Evangelio según San Lucas 11,27-28.
Cuando
Jesús terminó de hablar, una mujer levantó la voz en medio de la multitud y le
dijo: "¡Feliz el seno que te llevó y los pechos que te amamantaron!".
Jesús le respondió: "Felices más bien los que escuchan la Palabra de Dios y la practican".
Jesús le respondió: "Felices más bien los que escuchan la Palabra de Dios y la practican".
COMENTARIO:
Vemos en este
Evangelio de Lucas, como una mujer alaba a Jesús, elogiando a su Madre. Pero el
Señor le indica que la grandeza de María, no es tanta por haber realizado un
hecho natural, como es el dar a luz o criar a un hijo; sino porque por encima
de los lazos de sangre, la Virgen escuchó la Palabra, la interiorizó y decidió
cumplir –fiel y libremente- la misión que se le había encomendado como Madre de
Dios.
Nuestra Señora
fue la Bienaventurada, porque escuchó y creyó el mensaje divino, entregándose
hasta las últimas consecuencias, en un sacrificio silencioso y escondido.

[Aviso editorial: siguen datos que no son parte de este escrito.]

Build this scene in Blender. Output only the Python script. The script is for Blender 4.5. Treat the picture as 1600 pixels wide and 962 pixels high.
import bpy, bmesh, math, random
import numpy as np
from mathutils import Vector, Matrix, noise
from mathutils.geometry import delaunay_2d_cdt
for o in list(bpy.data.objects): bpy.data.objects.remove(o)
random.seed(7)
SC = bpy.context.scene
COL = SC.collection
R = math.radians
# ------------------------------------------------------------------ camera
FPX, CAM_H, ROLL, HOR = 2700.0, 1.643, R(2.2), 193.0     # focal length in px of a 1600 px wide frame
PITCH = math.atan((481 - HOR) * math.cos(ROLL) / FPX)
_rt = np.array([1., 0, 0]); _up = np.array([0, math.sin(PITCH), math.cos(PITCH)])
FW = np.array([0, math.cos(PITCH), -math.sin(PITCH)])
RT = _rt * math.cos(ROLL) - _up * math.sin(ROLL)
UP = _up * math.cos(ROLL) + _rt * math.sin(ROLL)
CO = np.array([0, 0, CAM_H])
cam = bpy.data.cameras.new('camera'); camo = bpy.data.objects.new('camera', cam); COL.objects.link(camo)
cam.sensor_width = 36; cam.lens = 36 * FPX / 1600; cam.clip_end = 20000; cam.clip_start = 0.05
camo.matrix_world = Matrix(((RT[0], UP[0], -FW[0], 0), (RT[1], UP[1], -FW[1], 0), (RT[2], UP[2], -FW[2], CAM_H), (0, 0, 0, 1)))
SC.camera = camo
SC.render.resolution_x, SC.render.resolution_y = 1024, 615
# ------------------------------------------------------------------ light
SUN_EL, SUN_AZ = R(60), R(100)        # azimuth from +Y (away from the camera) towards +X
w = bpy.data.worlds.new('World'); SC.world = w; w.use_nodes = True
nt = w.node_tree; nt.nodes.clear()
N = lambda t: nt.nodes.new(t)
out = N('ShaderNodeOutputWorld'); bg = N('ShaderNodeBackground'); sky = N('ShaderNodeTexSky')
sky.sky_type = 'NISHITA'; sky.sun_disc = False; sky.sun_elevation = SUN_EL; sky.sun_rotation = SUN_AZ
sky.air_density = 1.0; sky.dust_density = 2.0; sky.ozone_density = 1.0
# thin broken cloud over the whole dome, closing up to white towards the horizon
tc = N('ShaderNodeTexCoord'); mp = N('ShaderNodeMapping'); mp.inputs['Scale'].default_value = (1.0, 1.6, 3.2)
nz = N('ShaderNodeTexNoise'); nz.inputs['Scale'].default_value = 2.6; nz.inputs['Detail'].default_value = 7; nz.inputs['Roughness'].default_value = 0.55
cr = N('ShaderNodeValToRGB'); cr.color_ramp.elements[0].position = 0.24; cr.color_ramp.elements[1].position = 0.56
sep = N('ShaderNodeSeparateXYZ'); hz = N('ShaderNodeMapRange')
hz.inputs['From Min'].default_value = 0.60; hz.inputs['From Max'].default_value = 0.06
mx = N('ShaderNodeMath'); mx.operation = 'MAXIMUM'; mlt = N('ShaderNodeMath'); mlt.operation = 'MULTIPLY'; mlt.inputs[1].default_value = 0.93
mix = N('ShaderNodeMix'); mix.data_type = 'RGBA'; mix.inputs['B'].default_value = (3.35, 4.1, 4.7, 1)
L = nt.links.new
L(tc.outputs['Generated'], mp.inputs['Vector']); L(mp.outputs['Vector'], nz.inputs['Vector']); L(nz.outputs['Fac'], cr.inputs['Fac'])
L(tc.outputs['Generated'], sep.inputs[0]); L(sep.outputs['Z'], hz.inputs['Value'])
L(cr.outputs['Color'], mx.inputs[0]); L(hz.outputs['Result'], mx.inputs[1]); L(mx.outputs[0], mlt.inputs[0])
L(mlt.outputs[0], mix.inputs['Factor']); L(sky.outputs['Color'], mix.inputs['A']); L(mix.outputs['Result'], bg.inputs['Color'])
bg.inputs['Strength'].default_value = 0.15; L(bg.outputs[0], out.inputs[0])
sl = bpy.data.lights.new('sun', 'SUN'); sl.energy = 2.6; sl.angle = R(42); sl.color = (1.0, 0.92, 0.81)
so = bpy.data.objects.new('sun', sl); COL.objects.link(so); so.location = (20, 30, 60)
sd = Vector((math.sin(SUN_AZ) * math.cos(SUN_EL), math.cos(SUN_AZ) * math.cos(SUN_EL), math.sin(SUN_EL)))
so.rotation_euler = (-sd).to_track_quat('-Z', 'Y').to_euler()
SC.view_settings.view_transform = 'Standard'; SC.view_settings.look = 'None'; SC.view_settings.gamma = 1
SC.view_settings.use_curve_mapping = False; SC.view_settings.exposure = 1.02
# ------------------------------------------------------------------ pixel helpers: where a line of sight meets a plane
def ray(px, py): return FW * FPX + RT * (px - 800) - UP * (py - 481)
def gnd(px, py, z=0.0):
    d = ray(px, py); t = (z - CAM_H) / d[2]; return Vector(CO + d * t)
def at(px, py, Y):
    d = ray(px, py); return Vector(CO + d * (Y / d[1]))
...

Jamás, durante su vida terrena, vaciló su fe; a pesar del escándalo del dolor y
la crucifixión del Hijo de sus entrañas. En esos momentos –donde cualquier
madre no hubiera perdonado recibir en sus brazos, el Cuerpo destrozado e inerte
del Amor de su vida- Ella, con profunda
serenidad, aceptó la voluntad divina, haciéndola suya; y confió, contra toda
esperanza, en que el Padre cumpliría las antiguas promesas anunciadas en la
Escritura. No hay dudas, no hay reproches, solamente la disponibilidad de la
entrega y la predisposición a servir en la Iglesia naciente, como núcleo de
unión y mediadora de los hombres.
Así es María; y
por eso Jesús le pide a aquella mujer, que grita en medio de la gente, que sea
capaz de trascender un hecho evidente, para poder apreciar esa realidad
sobrenatural, que brota de un corazón rendido y comprometido con la Santísima Trinidad.
Ella es la imagen perfecta, donde debemos mirarnos y tomar ejemplo todos
aquellos que nos consideramos discípulos del Maestro. Ella escuchó y obedeció,
como debemos escuchar y obedecer los que, a través de la oración, hemos sentido
la llamada de la vocación a servir a Dios de una forma determinada: para unos
será ayudar a sus hermanos en sus necesidades materiales; para otros será
expandir la Palabra e intentar acercar al Señor aquellas almas que, por las
diversas circunstancias de la vida, se han alejado y no saben encontrar el
camino de vuelta; para todos, cumplir fielmente con las necesidades que la Iglesia
–como Cuerpo de Cristo- nos requiera.
Jesús no pierde
ninguna ocasión para recordarnos –y recordar, a todos los que le escuchan- que
no hay dicha más grande que participar de la fe cristiana: que hacernos uno con
Él, escuchando su mensaje y siendo consecuentes con su convocatoria, es
encontrar el verdadero sentido de la vida y, sobre todo, el auténtico
significado de la muerte. Que obedecer a Dios es confiar y descansar totalmente
en su Providencia; es no perder la serenidad, cuando no entendemos el alcance
de los acontecimientos. Es saber, con la certeza de la fe, que nada de lo que
ocurra es propio de la casualidad; sino que todo sigue una trayectoria precisa
de causalidad, donde el Señor cuida –respetando nuestra libertad- todos los
pasos que nos acercan a su Gloria divina.